→ Exercise aim: Give every line of the material again, exactly as written.
>> begin Records for the task
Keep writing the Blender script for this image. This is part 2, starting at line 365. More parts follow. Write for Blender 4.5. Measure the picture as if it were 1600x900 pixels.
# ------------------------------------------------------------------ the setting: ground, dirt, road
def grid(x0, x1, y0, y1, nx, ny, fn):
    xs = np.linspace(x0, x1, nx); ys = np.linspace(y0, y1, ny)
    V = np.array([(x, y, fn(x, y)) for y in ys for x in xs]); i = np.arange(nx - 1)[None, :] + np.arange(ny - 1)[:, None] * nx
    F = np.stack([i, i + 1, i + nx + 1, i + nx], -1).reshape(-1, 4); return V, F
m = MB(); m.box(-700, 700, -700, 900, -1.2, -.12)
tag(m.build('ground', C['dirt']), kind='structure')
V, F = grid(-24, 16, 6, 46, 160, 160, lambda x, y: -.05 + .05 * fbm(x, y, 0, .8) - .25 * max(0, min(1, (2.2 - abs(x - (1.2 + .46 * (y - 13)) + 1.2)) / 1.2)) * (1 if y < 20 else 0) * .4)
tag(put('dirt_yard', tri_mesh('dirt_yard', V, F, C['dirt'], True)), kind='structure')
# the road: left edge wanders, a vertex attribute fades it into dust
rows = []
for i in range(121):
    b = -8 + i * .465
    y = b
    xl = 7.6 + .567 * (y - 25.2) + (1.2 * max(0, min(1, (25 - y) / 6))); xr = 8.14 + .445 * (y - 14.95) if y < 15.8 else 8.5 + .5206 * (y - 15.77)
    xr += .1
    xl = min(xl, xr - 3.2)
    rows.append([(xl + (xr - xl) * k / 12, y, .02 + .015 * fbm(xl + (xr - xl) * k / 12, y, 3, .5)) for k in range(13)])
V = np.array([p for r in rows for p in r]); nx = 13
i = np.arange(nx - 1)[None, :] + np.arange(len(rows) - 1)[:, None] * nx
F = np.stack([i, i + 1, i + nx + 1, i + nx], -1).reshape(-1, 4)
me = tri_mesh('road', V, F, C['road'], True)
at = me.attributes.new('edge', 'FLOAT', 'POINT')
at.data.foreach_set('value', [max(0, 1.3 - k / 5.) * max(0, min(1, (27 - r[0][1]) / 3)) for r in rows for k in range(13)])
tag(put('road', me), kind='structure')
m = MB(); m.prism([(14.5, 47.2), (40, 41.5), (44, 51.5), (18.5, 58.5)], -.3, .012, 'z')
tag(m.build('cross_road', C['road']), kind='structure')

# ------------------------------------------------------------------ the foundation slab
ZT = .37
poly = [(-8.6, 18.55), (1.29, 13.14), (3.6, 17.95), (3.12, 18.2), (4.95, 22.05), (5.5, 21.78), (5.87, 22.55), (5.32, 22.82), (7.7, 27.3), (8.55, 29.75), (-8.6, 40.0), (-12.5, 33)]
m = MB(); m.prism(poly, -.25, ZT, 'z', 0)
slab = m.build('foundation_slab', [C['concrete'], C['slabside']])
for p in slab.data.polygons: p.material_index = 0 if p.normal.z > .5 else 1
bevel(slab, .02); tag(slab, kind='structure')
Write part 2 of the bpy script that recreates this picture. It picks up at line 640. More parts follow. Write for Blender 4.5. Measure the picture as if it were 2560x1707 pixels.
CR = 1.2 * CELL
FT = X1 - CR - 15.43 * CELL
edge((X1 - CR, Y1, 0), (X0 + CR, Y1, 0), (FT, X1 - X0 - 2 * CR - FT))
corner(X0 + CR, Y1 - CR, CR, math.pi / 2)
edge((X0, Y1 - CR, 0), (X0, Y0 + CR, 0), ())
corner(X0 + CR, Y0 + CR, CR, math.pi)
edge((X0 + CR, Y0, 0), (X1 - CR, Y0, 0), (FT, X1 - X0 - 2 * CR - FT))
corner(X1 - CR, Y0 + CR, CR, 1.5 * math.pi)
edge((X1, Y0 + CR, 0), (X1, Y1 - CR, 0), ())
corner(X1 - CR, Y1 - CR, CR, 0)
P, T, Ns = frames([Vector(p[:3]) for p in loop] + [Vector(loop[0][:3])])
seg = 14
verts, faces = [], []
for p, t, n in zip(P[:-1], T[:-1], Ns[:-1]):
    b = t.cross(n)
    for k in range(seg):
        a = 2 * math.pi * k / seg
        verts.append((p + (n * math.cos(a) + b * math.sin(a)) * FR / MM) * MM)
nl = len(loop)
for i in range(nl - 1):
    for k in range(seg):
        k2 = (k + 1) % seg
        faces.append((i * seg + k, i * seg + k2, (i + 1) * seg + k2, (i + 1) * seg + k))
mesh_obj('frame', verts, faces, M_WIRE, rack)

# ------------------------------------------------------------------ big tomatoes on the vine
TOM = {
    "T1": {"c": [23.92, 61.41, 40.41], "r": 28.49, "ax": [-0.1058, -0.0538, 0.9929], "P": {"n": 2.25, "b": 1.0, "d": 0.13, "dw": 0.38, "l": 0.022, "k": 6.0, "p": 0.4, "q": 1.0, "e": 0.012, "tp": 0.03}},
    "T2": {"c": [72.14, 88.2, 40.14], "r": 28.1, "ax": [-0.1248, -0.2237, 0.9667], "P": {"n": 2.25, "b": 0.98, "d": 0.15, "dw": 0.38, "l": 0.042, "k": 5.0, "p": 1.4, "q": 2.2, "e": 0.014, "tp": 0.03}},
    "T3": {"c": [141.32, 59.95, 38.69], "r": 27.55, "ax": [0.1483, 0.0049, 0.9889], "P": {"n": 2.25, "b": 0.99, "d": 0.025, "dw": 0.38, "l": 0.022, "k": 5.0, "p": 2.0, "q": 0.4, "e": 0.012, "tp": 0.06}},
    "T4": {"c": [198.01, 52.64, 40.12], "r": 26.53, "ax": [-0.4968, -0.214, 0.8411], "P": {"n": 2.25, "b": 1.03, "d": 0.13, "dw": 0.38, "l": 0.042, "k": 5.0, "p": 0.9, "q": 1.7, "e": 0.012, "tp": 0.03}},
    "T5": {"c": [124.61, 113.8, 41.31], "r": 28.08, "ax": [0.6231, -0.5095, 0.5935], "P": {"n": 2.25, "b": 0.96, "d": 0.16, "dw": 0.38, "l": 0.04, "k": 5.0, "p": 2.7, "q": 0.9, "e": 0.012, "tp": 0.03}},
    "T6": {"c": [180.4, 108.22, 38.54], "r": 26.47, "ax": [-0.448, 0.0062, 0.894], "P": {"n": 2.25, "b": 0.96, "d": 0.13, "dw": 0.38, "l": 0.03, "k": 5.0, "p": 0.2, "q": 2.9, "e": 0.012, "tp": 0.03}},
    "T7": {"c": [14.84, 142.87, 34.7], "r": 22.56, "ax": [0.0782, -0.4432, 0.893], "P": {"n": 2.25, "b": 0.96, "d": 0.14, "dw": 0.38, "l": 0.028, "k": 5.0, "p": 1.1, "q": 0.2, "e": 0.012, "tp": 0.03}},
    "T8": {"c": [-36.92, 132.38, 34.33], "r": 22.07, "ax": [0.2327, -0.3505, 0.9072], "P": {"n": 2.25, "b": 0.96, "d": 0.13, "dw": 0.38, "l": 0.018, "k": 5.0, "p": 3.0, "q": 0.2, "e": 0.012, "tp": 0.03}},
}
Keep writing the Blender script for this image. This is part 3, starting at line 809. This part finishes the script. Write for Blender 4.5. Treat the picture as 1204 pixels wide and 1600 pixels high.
>> end Records for the task
→ Problem solution:
Keep writing the Blender script for this image. This is part 2, starting at line 365. More parts follow. Write for Blender 4.5. Measure the picture as if it were 1600x900 pixels.
# ------------------------------------------------------------------ the setting: ground, dirt, road
def grid(x0, x1, y0, y1, nx, ny, fn):
    xs = np.linspace(x0, x1, nx); ys = np.linspace(y0, y1, ny)
    V = np.array([(x, y, fn(x, y)) for y in ys for x in xs]); i = np.arange(nx - 1)[None, :] + np.arange(ny - 1)[:, None] * nx
    F = np.stack([i, i + 1, i + nx + 1, i + nx], -1).reshape(-1, 4); return V, F
m = MB(); m.box(-700, 700, -700, 900, -1.2, -.12)
tag(m.build('ground', C['dirt']), kind='structure')
V, F = grid(-24, 16, 6, 46, 160, 160, lambda x, y: -.05 + .05 * fbm(x, y, 0, .8) - .25 * max(0, min(1, (2.2 - abs(x - (1.2 + .46 * (y - 13)) + 1.2)) / 1.2)) * (1 if y < 20 else 0) * .4)
tag(put('dirt_yard', tri_mesh('dirt_yard', V, F, C['dirt'], True)), kind='structure')
# the road: left edge wanders, a vertex attribute fades it into dust
rows = []
for i in range(121):
    b = -8 + i * .465
    y = b
    xl = 7.6 + .567 * (y - 25.2) + (1.2 * max(0, min(1, (25 - y) / 6))); xr = 8.14 + .445 * (y - 14.95) if y < 15.8 else 8.5 + .5206 * (y - 15.77)
    xr += .1
    xl = min(xl, xr - 3.2)
    rows.append([(xl + (xr - xl) * k / 12, y, .02 + .015 * fbm(xl + (xr - xl) * k / 12, y, 3, .5)) for k in range(13)])
V = np.array([p for r in rows for p in r]); nx = 13
i = np.arange(nx - 1)[None, :] + np.arange(len(rows) - 1)[:, None] * nx
F = np.stack([i, i + 1, i + nx + 1, i + nx], -1).reshape(-1, 4)
me = tri_mesh('road', V, F, C['road'], True)
at = me.attributes.new('edge', 'FLOAT', 'POINT')
at.data.foreach_set('value', [max(0, 1.3 - k / 5.) * max(0, min(1, (27 - r[0][1]) / 3)) for r in rows for k in range(13)])
tag(put('road', me), kind='structure')
m = MB(); m.prism([(14.5, 47.2), (40, 41.5), (44, 51.5), (18.5, 58.5)], -.3, .012, 'z')
tag(m.build('cross_road', C['road']), kind='structure')

# ------------------------------------------------------------------ the foundation slab
ZT = .37
poly = [(-8.6, 18.55), (1.29, 13.14), (3.6, 17.95), (3.12, 18.2), (4.95, 22.05), (5.5, 21.78), (5.87, 22.55), (5.32, 22.82), (7.7, 27.3), (8.55, 29.75), (-8.6, 40.0), (-12.5, 33)]
m = MB(); m.prism(poly, -.25, ZT, 'z', 0)
slab = m.build('foundation_slab', [C['concrete'], C['slabside']])
for p in slab.data.polygons: p.material_index = 0 if p.normal.z > .5 else 1
bevel(slab, .02); tag(slab, kind='structure')
Write part 2 of the bpy script that recreates this picture. It picks up at line 640. More parts follow. Write for Blender 4.5. Measure the picture as if it were 2560x1707 pixels.
CR = 1.2 * CELL
FT = X1 - CR - 15.43 * CELL
edge((X1 - CR, Y1, 0), (X0 + CR, Y1, 0), (FT, X1 - X0 - 2 * CR - FT))
corner(X0 + CR, Y1 - CR, CR, math.pi / 2)
edge((X0, Y1 - CR, 0), (X0, Y0 + CR, 0), ())
corner(X0 + CR, Y0 + CR, CR, math.pi)
edge((X0 + CR, Y0, 0), (X1 - CR, Y0, 0), (FT, X1 - X0 - 2 * CR - FT))
corner(X1 - CR, Y0 + CR, CR, 1.5 * math.pi)
edge((X1, Y0 + CR, 0), (X1, Y1 - CR, 0), ())
corner(X1 - CR, Y1 - CR, CR, 0)
P, T, Ns = frames([Vector(p[:3]) for p in loop] + [Vector(loop[0][:3])])
seg = 14
verts, faces = [], []
for p, t, n in zip(P[:-1], T[:-1], Ns[:-1]):
    b = t.cross(n)
    for k in range(seg):
        a = 2 * math.pi * k / seg
        verts.append((p + (n * math.cos(a) + b * math.sin(a)) * FR / MM) * MM)
nl = len(loop)
for i in range(nl - 1):
    for k in range(seg):
        k2 = (k + 1) % seg
        faces.append((i * seg + k, i * seg + k2, (i + 1) * seg + k2, (i + 1) * seg + k))
mesh_obj('frame', verts, faces, M_WIRE, rack)

# ------------------------------------------------------------------ big tomatoes on the vine
TOM = {
    "T1": {"c": [23.92, 61.41, 40.41], "r": 28.49, "ax": [-0.1058, -0.0538, 0.9929], "P": {"n": 2.25, "b": 1.0, "d": 0.13, "dw": 0.38, "l": 0.022, "k": 6.0, "p": 0.4, "q": 1.0, "e": 0.012, "tp": 0.03}},
    "T2": {"c": [72.14, 88.2, 40.14], "r": 28.1, "ax": [-0.1248, -0.2237, 0.9667], "P": {"n": 2.25, "b": 0.98, "d": 0.15, "dw": 0.38, "l": 0.042, "k": 5.0, "p": 1.4, "q": 2.2, "e": 0.014, "tp": 0.03}},
    "T3": {"c": [141.32, 59.95, 38.69], "r": 27.55, "ax": [0.1483, 0.0049, 0.9889], "P": {"n": 2.25, "b": 0.99, "d": 0.025, "dw": 0.38, "l": 0.022, "k": 5.0, "p": 2.0, "q": 0.4, "e": 0.012, "tp": 0.06}},
    "T4": {"c": [198.01, 52.64, 40.12], "r": 26.53, "ax": [-0.4968, -0.214, 0.8411], "P": {"n": 2.25, "b": 1.03, "d": 0.13, "dw": 0.38, "l": 0.042, "k": 5.0, "p": 0.9, "q": 1.7, "e": 0.012, "tp": 0.03}},
    "T5": {"c": [124.61, 113.8, 41.31], "r": 28.08, "ax": [0.6231, -0.5095, 0.5935], "P": {"n": 2.25, "b": 0.96, "d": 0.16, "dw": 0.38, "l": 0.04, "k": 5.0, "p": 2.7, "q": 0.9, "e": 0.012, "tp": 0.03}},
    "T6": {"c": [180.4, 108.22, 38.54], "r": 26.47, "ax": [-0.448, 0.0062, 0.894], "P": {"n": 2.25, "b": 0.96, "d": 0.13, "dw": 0.38, "l": 0.03, "k": 5.0, "p": 0.2, "q": 2.9, "e": 0.012, "tp": 0.03}},
    "T7": {"c": [14.84, 142.87, 34.7], "r": 22.56, "ax": [0.0782, -0.4432, 0.893], "P": {"n": 2.25, "b": 0.96, "d": 0.14, "dw": 0.38, "l": 0.028, "k": 5.0, "p": 1.1, "q": 0.2, "e": 0.012, "tp": 0.03}},
    "T8": {"c": [-36.92, 132.38, 34.33], "r": 22.07, "ax": [0.2327, -0.3505, 0.9072], "P": {"n": 2.25, "b": 0.96, "d": 0.13, "dw": 0.38, "l": 0.018, "k": 5.0, "p": 3.0, "q": 0.2, "e": 0.012, "tp": 0.03}},
}
Keep writing the Blender script for this image. This is part 3, starting at line 809. This part finishes the script. Write for Blender 4.5. Treat the picture as 1204 pixels wide and 1600 pixels high.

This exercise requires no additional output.